## SET EXERCISE:
What is the number of lines in the entries that include the word "picture"? Respond with the number only.

## MATERIAL PROVIDED:
....................

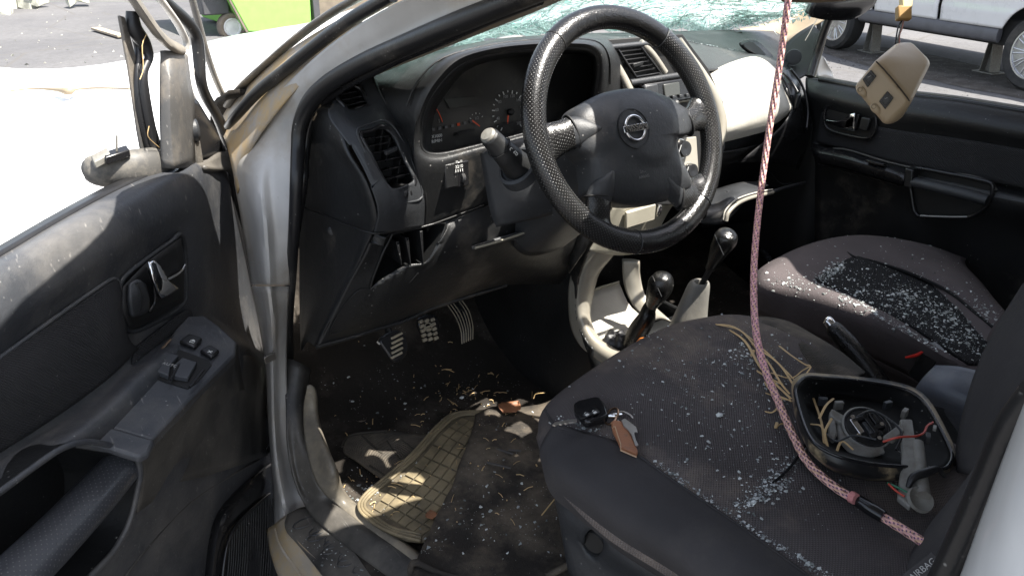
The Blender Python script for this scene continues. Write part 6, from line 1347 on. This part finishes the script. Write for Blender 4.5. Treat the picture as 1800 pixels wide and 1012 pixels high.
# ---- bunch of keys
sz = .868
def kq(px, py, h=0.): return Q(px, py, 'z', sz+h)
KB = thing('car_keys', 'bunch of car keys with black remote fob and brown leather tag on the driver seat', 'keys', kq(1060, 735))
def qz(l, h=0.): return [kq(a, b, h) for a, b in l]
FB = plate('key_fob', qz(((1008, 721), (1016, 716), (1045, 709), (1053, 710), (1064, 724), (1069, 741), (1062, 746), (1035, 754), (1026, 751), (1010, 733)), .002), V((0, 0, .013)), M['shell'], KB, .004)
plate('fob_step', qz(((1013, 722), (1045, 713), (1054, 726), (1020, 738)), .0155), V((0, 0, .0018)), M['smooth'], FB, .001)
for (px, py) in ((1032, 728), (1046, 724)):
    rbox('fob_button', kq(px, py, .018), (V((.96, .2, 0)), V((-.2, .96, 0)), XYZ[2]), (.0055, .0042, .0010), M['plastic'], FB, .001)
    rbox('padlock_icon', kq(px, py+.4, .0195), (V((.96, .2, 0)), V((-.2, .96, 0)), XYZ[2]), (.0026, .0018, .0003), M['white'], FB, 0)
    c = kq(px, py-1, .0193); tube('padlock_icon', [c+V((-.0024, .001, 0)), c+V((-.0014, .0038, 0)), c+V((.0012, .0038, 0))], .0004, M['white'], FB, 4, 2)
plate('key_blade', qz(((971, 748), (975, 744), (1008, 738), (1013, 738), (1014, 743), (1003, 745), (1000, 744.5), (996, 746.5), (992, 745.5), (987, 748), (982, 747), (976, 750)), .013), V((0, 0, .0024)), M['steel'], KB, .0004)
def ring(name, px, py, r, m, n_, par, rr=.0011, h=.008, tilt=None):
    c = kq(px, py, h); z = (tilt or V((0, 0, 1))).normalized(); x = z.orthogonal().normalized(); y = z.cross(x)
    return tube(name, [c+(x*math.cos(a)+y*math.sin(a))*r for a in [2*math.pi*k/28 for k in range(28)]], rr, m, par, 8, 1, True)
bronze = mat('bronze_ring', (.42, .27, .18), .3, metal=1.)
ring('split_ring', 1075, 731, .0125, bronze, 0, KB, .0016, .009, V((-.6, .3, .6))); ring('split_ring', 1098, 735, .0125, M['steel'], 0, KB, .0013, .007, V((.1, -.3, 1)))
tube('swivel_link', [kq(1071, 731, .012), kq(1080, 730, .014), kq(1092, 728, .012)], [.003, .004, .0022], M['chrome'], KB, 10, 3)
TG_ = plate('leather_tag', qz(((1074, 749), (1079, 745), (1090, 747), (1100, 752), (1112, 780), (1121, 799), (1119, 805), (1091, 793), (1086, 780), (1077, 762)), .004), V((0, 0, .0075)), M['brownl'], KB, .0015)
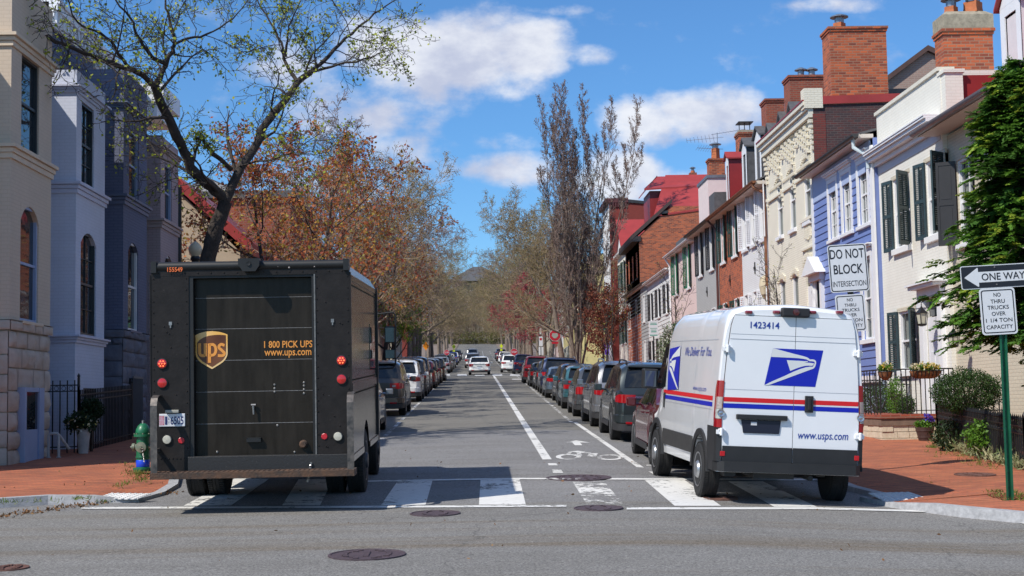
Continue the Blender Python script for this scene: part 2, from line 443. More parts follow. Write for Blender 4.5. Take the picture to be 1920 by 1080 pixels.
# ============================================================ ground, road, pavements
def asphalt_mat():
    m = bpy.data.materials.new('asphalt'); m.use_nodes = True
    nt = m.node_tree; N, L = nt.nodes, nt.links
    b = N['Principled BSDF']; b.inputs['Roughness'].default_value = 0.88
    b.inputs['Specular IOR Level'].default_value = 0.3
    g = N.new('ShaderNodeNewGeometry')
    def tex(scale, det, rough, sc=(1, 1, 1)):
        mp = N.new('ShaderNodeMapping'); mp.inputs['Scale'].default_value = sc; L.new(g.outputs['Position'], mp.inputs[0])
        n = N.new('ShaderNodeTexNoise'); n.inputs['Scale'].default_value = scale; n.inputs['Detail'].default_value = det; n.inputs['Roughness'].default_value = rough
        L.new(mp.outputs[0], n.inputs['Vector']); return n.outputs[0]
    def mix(f, a, c, mode='MIX'):
        x = N.new('ShaderNodeMix'); x.data_type = 'RGBA'; x.blend_type = mode
        for k, v in (('Factor', f), ('A', a), ('B', c)):
            if isinstance(v, tuple): x.inputs[k].default_value = (*v, 1)
            elif isinstance(v, float): x.inputs[k].default_value = v
            else: L.new(v, x.inputs[k])
        return x.outputs['Result']
    def ramp(v, a, c, lo=0.0, hi=1.0):
        x = N.new('ShaderNodeMapRange'); x.interpolation_type = 'SMOOTHSTEP'
        x.inputs['From Min'].default_value = a; x.inputs['From Max'].default_value = c; x.inputs['To Min'].default_value = lo; x.inputs['To Max'].default_value = hi
        L.new(v, x.inputs['Value']); return x.outputs[0]
    s = N.new('ShaderNodeSeparateXYZ'); L.new(g.outputs['Position'], s.inputs[0])
    # crossing (grey), first part of the street (lighter grey), older brown-grey street
    old = ramp(s.outputs[1], 36.6, 36.9)
    crossing = ramp(s.outputs[1], 19.1, 19.3)
    c0 = mix(crossing, (.222, .216, .206), (.232, .230, .233))
    c0 = mix(old, c0, (.195, .187, .170))
    blot = tex(0.55, 6, 0.65, (0.5, 1.6, 1))
    c1 = mix(ramp(blot, .35, .75, 0, .5), c0, (.135, .127, .115))
    band = tex(0.8, 4, 0.6, (0.06, 1.3, 1))
    cs = N.new('ShaderNodeMath'); cs.operation = 'SUBTRACT'; cs.inputs[0].default_value = 1.0; L.new(crossing, cs.inputs[1])
    bf = N.new('ShaderNodeMath'); bf.operation = 'MULTIPLY'; L.new(ramp(band, .48, .66, 0, .8), bf.inputs[0]); L.new(cs.outputs[0], bf.inputs[1])
    c1 = mix(bf.outputs[0], c1, (.165, .135, .100))
    fine = tex(42, 6, 0.85)
    c2 = mix(ramp(fine, .38, .62, 0, 1), (.42, .42, .42), (1.42, 1.41, 1.39))
    c3 = mix(1.0, c1, c2, 'MULTIPLY')
    sp = tex(13, 6, 0.75)
    c3 = mix(ramp(sp, .56, .70, 0, .55), c3, (.34, .335, .33)); c3 = mix(ramp(sp, .44, .32, 0, .5), c3, (.10, .097, .092))
    # long cracks
    wob = N.new('ShaderNodeTexNoise'); wob.inputs['Scale'].default_value = 1.3; wob.inputs['Detail'].default_value = 6
    L.new(g.outputs['Position'], wob.inputs['Vector'])
    va = N.new('ShaderNodeVectorMath'); va.operation = 'MULTIPLY_ADD'; va.inputs[1].default_value = (.9, .9, .9)
    L.new(wob.outputs['Color'], va.inputs[0]); L.new(g.outputs['Position'], va.inputs[2])
    vo = N.new('ShaderNodeTexVoronoi'); vo.feature = 'DISTANCE_TO_EDGE'; vo.inputs['Scale'].default_value = .17
    L.new(va.outputs[0], vo.inputs['Vector'])
    c3 = mix(ramp(vo.outputs['Distance'], .0, .0032, .5, 0), c3, (.06, .058, .056))
    L.new(c3, b.inputs['Base Color'])
    bp = N.new('ShaderNodeBump'); bp.inputs['Strength'].default_value = .55; bp.inputs['Distance'].default_value = .012
    L.new(fine, bp.inputs['Height']); L.new(bp.outputs[0], b.inputs['Normal'])
    return m
def paint_mat(name, wear, col=(.74, .73, .70)):
    """road paint, worn through in patches with a transparent gap to the asphalt below"""
    m = bpy.data.materials.new(name); m.use_nodes = True
    nt = m.node_tree; N, L = nt.nodes, nt.links
    b = N['Principled BSDF']; b.inputs['Roughness'].default_value = .7
    g = N.new('ShaderNodeNewGeometry')
    n = N.new('ShaderNodeTexNoise'); n.inputs['Scale'].default_value = 9; n.inputs['Detail'].default_value = 9; n.inputs['Roughness'].default_value = .75
    L.new(g.outputs['Position'], n.inputs['Vector'])
    n2 = N.new('ShaderNodeTexNoise'); n2.inputs['Scale'].default_value = 1.1; n2.inputs['Detail'].default_value = 3
    L.new(g.outputs['Position'], n2.inputs['Vector'])
    a = N.new('ShaderNodeMath'); a.operation = 'MULTIPLY_ADD'; a.inputs[1].default_value = .7; L.new(n2.outputs[0], a.inputs[0]); L.new(n.outputs[0], a.inputs[2])
    mr = N.new('ShaderNodeMapRange'); mr.inputs['From Min'].default_value = 1.06-wear; mr.inputs['From Max'].default_value = 1.11-wear
    L.new(a.outputs[0], mr.inputs['Value'])
    mx = N.new('ShaderNodeMix'); mx.data_type = 'RGBA'
    mr3 = N.new('ShaderNodeMapRange'); mr3.inputs['From Min'].default_value = .3; mr3.inputs['From Max'].default_value = .7
    L.new(n.outputs[0], mr3.inputs['Value']); L.new(mr3.outputs[0], mx.inputs['Factor'])
    mx.inputs['A'].default_value = (*col, 1); mx.inputs['B'].default_value = (*(c*.78 for c in col), 1)
    L.new(mx.outputs['Result'], b.inputs['Base Color'])
    t = N.new('ShaderNodeBsdfTransparent'); ms = N.new('ShaderNodeMixShader')
    L.new(mr.outputs[0], ms.inputs[0]); L.new(b.outputs[0], ms.inputs[1]); L.new(t.outputs[0], ms.inputs[2])
    L.new(ms.outputs[0], N['Material Output'].inputs[0])
    return m
asphalt = asphalt_mat()
paint = paint_mat('road paint', .12)
paint_worn = paint_mat('worn road paint', .26)
granite = mat('granite kerb', (.36, .36, .37), .8, var=.25, vs=14, bump=.3, bs=60)
concrete = mat('pale concrete', (.50, .47, .41), .9, var=.14, vs=8, bump=.2, bs=50)
paver = brick_mat('brick paving', (.50, .140, .058), (.34, .095, .052), (.20, .105, .06), bw=.205, bh=.10, ms=.007, rough=.9, bump=.35, stain=(.40, .15, .07), flat=True)
earth = mat('earth', (.07, .055, .035), .95, var=.4, vs=3, bump=.4, bs=12)
turf_m = mat('far grass', (.105, .085, .05), .95, var=.4, vs=.4)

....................

## REPLY:
2